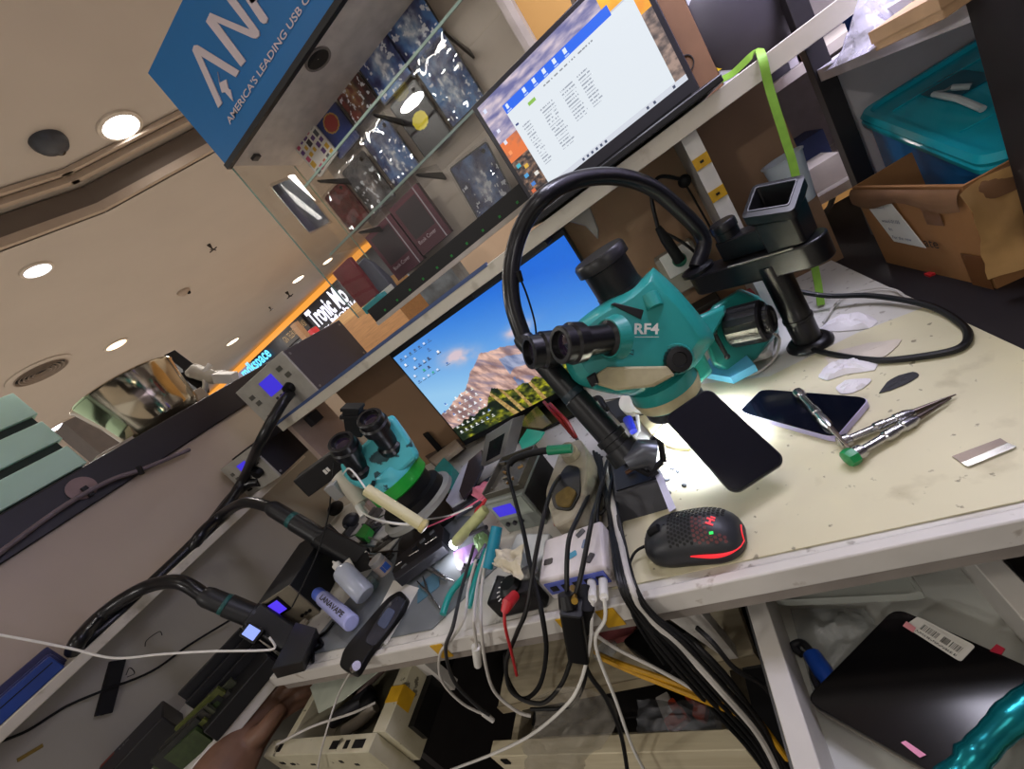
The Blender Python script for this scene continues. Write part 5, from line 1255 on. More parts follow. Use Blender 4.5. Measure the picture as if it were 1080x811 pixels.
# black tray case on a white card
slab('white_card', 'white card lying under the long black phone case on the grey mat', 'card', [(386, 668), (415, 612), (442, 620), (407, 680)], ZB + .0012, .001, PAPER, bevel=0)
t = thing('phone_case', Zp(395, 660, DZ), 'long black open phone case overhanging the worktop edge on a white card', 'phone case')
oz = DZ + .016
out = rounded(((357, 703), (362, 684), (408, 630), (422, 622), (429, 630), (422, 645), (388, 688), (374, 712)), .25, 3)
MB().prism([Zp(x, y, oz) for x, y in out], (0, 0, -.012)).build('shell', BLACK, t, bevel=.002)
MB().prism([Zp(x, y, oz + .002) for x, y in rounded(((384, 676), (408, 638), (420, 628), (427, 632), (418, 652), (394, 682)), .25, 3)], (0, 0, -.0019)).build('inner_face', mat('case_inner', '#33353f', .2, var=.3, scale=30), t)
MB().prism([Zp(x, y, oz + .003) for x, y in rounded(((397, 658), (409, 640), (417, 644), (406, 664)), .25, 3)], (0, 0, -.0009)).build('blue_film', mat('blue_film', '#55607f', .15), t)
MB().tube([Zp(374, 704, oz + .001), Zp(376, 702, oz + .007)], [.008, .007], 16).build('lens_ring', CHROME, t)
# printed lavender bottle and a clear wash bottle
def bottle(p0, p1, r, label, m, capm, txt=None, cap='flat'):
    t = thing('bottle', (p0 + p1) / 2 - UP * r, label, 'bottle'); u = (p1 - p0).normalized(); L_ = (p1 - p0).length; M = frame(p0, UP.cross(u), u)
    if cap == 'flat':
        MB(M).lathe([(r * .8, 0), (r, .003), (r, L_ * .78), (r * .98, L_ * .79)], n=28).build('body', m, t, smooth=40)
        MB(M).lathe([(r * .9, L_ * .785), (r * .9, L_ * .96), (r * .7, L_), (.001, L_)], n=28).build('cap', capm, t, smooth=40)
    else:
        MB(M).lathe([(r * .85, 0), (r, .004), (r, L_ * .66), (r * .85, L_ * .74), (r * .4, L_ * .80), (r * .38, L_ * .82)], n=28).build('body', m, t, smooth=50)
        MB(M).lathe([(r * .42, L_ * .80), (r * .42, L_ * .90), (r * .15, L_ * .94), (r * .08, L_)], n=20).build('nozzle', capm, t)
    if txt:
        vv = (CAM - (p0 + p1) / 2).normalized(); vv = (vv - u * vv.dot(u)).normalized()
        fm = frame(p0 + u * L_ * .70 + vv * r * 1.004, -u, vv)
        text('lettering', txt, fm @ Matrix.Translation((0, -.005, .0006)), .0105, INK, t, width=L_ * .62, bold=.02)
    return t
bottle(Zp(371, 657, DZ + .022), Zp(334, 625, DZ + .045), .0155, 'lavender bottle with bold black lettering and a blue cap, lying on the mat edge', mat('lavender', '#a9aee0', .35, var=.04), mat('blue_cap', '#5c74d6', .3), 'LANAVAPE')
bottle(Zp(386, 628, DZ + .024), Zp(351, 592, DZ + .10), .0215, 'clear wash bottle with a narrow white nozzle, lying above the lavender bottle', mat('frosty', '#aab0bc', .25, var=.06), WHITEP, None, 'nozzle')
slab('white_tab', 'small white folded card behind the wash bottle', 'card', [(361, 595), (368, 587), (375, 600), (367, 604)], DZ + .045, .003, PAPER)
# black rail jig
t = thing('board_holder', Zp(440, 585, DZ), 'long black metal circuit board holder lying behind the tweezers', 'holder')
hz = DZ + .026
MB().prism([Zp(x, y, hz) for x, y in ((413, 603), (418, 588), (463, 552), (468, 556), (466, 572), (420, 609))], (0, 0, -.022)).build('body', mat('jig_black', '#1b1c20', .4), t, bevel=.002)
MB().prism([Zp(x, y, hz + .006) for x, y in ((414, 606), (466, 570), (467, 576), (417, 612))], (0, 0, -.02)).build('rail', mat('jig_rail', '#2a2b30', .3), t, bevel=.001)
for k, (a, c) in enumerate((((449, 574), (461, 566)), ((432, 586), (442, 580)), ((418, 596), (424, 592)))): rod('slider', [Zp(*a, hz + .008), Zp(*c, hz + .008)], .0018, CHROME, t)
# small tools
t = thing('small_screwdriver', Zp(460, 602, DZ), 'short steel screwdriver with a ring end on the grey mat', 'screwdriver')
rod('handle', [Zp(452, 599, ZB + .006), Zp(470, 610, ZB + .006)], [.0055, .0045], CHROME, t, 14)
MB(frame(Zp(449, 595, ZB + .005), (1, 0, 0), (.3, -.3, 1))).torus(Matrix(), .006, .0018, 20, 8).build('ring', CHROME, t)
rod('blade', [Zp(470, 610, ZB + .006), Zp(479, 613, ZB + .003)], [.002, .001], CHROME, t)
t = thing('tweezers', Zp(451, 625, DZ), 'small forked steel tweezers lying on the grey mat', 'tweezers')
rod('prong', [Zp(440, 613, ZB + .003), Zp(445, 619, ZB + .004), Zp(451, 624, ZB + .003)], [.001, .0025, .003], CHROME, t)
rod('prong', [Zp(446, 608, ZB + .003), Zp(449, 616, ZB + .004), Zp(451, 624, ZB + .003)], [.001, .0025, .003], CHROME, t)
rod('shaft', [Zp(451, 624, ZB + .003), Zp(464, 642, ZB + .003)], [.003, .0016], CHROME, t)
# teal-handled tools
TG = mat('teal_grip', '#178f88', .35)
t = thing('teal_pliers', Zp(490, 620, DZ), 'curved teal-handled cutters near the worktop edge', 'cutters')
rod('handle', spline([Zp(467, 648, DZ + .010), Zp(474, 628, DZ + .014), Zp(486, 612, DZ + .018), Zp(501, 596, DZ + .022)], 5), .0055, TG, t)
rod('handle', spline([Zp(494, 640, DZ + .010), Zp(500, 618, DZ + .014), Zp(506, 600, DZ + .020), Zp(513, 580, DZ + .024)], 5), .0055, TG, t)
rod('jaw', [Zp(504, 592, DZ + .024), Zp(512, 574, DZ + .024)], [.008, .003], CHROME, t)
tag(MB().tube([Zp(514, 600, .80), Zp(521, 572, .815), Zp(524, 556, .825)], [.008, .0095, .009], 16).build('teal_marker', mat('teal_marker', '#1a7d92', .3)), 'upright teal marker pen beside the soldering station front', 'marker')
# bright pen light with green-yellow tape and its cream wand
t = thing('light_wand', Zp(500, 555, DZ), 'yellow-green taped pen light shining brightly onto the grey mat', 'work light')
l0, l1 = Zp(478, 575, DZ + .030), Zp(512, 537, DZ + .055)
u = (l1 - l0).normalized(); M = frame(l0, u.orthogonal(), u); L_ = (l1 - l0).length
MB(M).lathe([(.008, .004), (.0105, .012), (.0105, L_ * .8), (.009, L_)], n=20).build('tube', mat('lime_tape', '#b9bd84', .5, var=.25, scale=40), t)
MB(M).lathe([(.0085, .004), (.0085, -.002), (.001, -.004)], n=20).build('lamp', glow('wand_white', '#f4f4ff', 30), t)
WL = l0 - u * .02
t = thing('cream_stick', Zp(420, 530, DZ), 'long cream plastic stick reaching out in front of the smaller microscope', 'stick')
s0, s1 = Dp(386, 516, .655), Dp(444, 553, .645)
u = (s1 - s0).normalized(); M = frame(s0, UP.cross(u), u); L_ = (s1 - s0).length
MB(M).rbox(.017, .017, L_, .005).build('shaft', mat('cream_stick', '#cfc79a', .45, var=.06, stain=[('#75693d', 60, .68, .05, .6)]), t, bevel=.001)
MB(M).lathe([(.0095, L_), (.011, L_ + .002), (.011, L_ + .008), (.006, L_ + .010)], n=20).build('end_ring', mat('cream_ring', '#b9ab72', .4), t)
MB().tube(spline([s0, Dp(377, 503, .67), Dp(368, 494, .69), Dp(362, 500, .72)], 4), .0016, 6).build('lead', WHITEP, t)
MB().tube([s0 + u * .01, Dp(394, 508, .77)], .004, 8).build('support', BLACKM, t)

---

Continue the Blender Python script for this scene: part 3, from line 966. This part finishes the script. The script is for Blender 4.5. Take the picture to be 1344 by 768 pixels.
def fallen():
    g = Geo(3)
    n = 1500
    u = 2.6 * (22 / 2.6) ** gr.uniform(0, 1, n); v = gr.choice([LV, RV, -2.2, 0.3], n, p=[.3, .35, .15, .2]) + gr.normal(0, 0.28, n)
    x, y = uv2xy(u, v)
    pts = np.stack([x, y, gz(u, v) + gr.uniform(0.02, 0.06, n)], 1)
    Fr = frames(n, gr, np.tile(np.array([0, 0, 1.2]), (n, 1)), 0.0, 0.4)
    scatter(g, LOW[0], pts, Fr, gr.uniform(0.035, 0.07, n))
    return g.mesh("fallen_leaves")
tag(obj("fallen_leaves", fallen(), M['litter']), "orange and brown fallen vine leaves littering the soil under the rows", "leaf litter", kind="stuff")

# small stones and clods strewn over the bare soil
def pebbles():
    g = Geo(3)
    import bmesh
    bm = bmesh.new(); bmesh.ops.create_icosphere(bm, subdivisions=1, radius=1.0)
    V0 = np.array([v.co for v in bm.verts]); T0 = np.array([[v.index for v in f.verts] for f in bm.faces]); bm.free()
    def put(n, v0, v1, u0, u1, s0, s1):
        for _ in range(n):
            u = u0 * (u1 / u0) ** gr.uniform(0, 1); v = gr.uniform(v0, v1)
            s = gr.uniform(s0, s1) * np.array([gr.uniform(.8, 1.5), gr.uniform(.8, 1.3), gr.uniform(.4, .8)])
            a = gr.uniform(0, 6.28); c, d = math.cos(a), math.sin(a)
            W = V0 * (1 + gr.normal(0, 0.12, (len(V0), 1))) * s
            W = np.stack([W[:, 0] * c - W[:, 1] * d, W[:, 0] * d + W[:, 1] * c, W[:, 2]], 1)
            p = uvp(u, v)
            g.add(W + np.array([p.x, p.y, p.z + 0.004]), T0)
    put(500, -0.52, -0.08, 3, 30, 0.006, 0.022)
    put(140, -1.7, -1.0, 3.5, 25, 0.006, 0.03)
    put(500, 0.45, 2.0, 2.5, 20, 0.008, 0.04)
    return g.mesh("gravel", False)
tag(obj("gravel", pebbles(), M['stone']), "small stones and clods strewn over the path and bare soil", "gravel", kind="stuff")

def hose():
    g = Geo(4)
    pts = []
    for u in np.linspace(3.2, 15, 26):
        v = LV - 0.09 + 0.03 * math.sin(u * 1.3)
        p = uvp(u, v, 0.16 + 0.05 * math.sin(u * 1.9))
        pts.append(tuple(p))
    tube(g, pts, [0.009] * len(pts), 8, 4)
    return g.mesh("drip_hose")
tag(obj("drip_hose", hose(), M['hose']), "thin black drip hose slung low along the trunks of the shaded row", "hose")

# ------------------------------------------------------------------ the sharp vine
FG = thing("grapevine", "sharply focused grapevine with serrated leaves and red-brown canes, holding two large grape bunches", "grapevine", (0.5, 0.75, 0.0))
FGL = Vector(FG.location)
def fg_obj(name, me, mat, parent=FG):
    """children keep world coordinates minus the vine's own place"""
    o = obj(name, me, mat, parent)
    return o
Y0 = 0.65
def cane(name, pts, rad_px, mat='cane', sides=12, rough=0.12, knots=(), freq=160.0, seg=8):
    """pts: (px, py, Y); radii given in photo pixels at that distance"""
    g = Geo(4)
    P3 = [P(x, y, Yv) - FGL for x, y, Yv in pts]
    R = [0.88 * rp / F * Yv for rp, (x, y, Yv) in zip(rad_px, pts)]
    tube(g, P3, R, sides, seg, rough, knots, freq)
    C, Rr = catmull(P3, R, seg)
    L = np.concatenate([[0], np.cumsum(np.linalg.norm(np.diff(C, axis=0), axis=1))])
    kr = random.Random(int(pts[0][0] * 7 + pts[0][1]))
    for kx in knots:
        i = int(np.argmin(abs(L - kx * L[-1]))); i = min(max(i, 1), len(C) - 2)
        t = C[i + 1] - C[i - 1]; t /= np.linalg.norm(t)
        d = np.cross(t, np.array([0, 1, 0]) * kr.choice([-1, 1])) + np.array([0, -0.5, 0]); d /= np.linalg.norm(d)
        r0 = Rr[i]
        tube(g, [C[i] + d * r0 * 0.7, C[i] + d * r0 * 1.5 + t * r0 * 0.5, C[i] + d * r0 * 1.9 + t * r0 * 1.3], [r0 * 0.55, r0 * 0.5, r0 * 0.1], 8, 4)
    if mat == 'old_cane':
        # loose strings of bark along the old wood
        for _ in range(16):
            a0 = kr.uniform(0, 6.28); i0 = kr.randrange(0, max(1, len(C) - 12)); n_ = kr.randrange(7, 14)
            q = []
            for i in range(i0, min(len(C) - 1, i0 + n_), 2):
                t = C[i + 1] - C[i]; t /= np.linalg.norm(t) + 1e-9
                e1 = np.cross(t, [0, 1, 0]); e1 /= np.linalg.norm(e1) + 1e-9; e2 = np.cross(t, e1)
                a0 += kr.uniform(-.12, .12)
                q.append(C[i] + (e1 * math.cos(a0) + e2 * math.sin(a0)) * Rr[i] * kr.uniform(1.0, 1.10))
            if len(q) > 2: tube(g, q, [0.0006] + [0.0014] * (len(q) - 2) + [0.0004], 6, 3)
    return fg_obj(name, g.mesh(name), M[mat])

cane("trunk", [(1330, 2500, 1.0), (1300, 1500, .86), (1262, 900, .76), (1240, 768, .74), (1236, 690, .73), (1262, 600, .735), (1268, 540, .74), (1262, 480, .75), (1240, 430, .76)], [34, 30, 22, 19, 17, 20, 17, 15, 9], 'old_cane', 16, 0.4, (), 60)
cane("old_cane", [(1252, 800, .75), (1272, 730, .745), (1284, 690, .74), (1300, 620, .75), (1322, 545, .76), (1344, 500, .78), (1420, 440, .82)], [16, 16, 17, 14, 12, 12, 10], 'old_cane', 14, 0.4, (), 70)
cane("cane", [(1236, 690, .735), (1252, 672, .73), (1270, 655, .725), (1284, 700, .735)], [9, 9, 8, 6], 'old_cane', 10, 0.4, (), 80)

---

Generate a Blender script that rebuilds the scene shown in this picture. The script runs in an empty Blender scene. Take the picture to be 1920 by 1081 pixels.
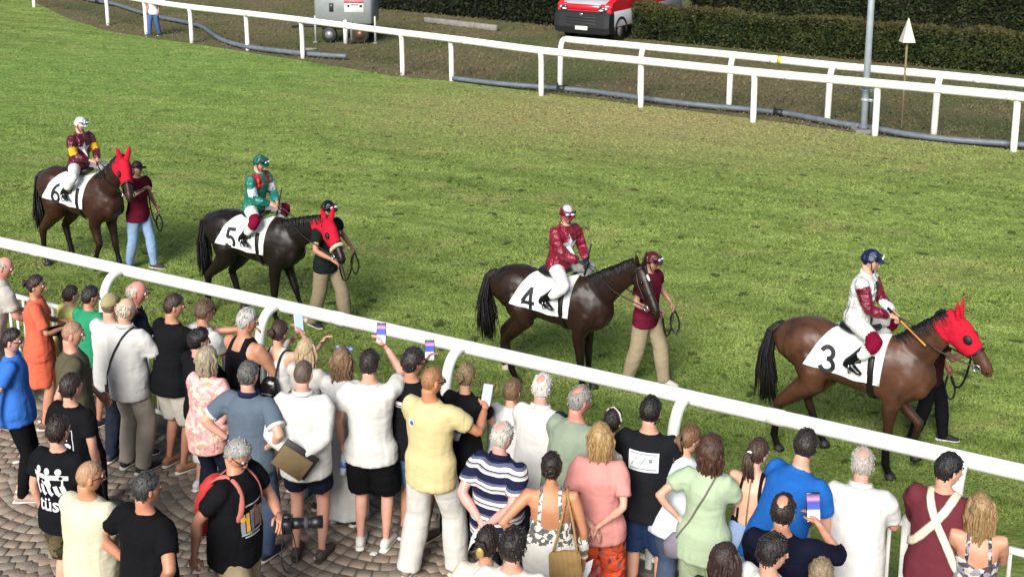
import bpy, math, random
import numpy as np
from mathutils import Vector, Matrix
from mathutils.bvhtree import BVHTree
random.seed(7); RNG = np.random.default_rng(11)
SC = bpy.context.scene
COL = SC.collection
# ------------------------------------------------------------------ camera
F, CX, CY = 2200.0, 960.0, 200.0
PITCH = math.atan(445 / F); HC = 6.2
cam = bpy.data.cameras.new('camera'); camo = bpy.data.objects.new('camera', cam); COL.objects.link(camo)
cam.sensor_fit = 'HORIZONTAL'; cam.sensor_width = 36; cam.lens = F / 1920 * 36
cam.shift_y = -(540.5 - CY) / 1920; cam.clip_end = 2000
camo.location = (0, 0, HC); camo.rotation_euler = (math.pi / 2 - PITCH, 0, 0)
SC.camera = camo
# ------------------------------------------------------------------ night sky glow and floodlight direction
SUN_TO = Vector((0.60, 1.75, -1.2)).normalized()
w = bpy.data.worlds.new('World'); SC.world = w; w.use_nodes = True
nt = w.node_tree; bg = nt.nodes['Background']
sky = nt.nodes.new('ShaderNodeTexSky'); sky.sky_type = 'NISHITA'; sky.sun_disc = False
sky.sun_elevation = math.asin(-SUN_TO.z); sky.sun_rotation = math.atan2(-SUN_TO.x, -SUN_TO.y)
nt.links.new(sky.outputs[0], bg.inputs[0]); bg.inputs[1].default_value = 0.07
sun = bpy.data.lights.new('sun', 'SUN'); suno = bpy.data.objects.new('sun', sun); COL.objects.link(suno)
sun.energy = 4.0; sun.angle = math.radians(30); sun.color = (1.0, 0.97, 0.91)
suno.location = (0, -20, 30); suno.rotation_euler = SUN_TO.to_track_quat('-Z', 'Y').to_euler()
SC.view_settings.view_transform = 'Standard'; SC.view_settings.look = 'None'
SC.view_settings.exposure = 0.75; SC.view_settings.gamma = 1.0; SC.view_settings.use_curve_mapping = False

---

| Objective |
Using the entries above, return exactly the lines from the line with "Continue the Blender" to the line with "black drip hose", counting both of those lines.

| Result for this task |
Continue the Blender Python script for this scene: part 3, from line 966. This part finishes the script. The script is for Blender 4.5. Take the picture to be 1344 by 768 pixels.
def fallen():
    g = Geo(3)
    n = 1500
    u = 2.6 * (22 / 2.6) ** gr.uniform(0, 1, n); v = gr.choice([LV, RV, -2.2, 0.3], n, p=[.3, .35, .15, .2]) + gr.normal(0, 0.28, n)
    x, y = uv2xy(u, v)
    pts = np.stack([x, y, gz(u, v) + gr.uniform(0.02, 0.06, n)], 1)
    Fr = frames(n, gr, np.tile(np.array([0, 0, 1.2]), (n, 1)), 0.0, 0.4)
    scatter(g, LOW[0], pts, Fr, gr.uniform(0.035, 0.07, n))
    return g.mesh("fallen_leaves")
tag(obj("fallen_leaves", fallen(), M['litter']), "orange and brown fallen vine leaves littering the soil under the rows", "leaf litter", kind="stuff")

# small stones and clods strewn over the bare soil
def pebbles():
    g = Geo(3)
    import bmesh
    bm = bmesh.new(); bmesh.ops.create_icosphere(bm, subdivisions=1, radius=1.0)
    V0 = np.array([v.co for v in bm.verts]); T0 = np.array([[v.index for v in f.verts] for f in bm.faces]); bm.free()
    def put(n, v0, v1, u0, u1, s0, s1):
        for _ in range(n):
            u = u0 * (u1 / u0) ** gr.uniform(0, 1); v = gr.uniform(v0, v1)
            s = gr.uniform(s0, s1) * np.array([gr.uniform(.8, 1.5), gr.uniform(.8, 1.3), gr.uniform(.4, .8)])
            a = gr.uniform(0, 6.28); c, d = math.cos(a), math.sin(a)
            W = V0 * (1 + gr.normal(0, 0.12, (len(V0), 1))) * s
            W = np.stack([W[:, 0] * c - W[:, 1] * d, W[:, 0] * d + W[:, 1] * c, W[:, 2]], 1)
            p = uvp(u, v)
            g.add(W + np.array([p.x, p.y, p.z + 0.004]), T0)
    put(500, -0.52, -0.08, 3, 30, 0.006, 0.022)
    put(140, -1.7, -1.0, 3.5, 25, 0.006, 0.03)
    put(500, 0.45, 2.0, 2.5, 20, 0.008, 0.04)
    return g.mesh("gravel", False)
tag(obj("gravel", pebbles(), M['stone']), "small stones and clods strewn over the path and bare soil", "gravel", kind="stuff")

def hose():
    g = Geo(4)
    pts = []
    for u in np.linspace(3.2, 15, 26):
        v = LV - 0.09 + 0.03 * math.sin(u * 1.3)
        p = uvp(u, v, 0.16 + 0.05 * math.sin(u * 1.9))
        pts.append(tuple(p))
    tube(g, pts, [0.009] * len(pts), 8, 4)
    return g.mesh("drip_hose")
tag(obj("drip_hose", hose(), M['hose']), "thin black drip hose slung low along the trunks of the shaded row", "hose")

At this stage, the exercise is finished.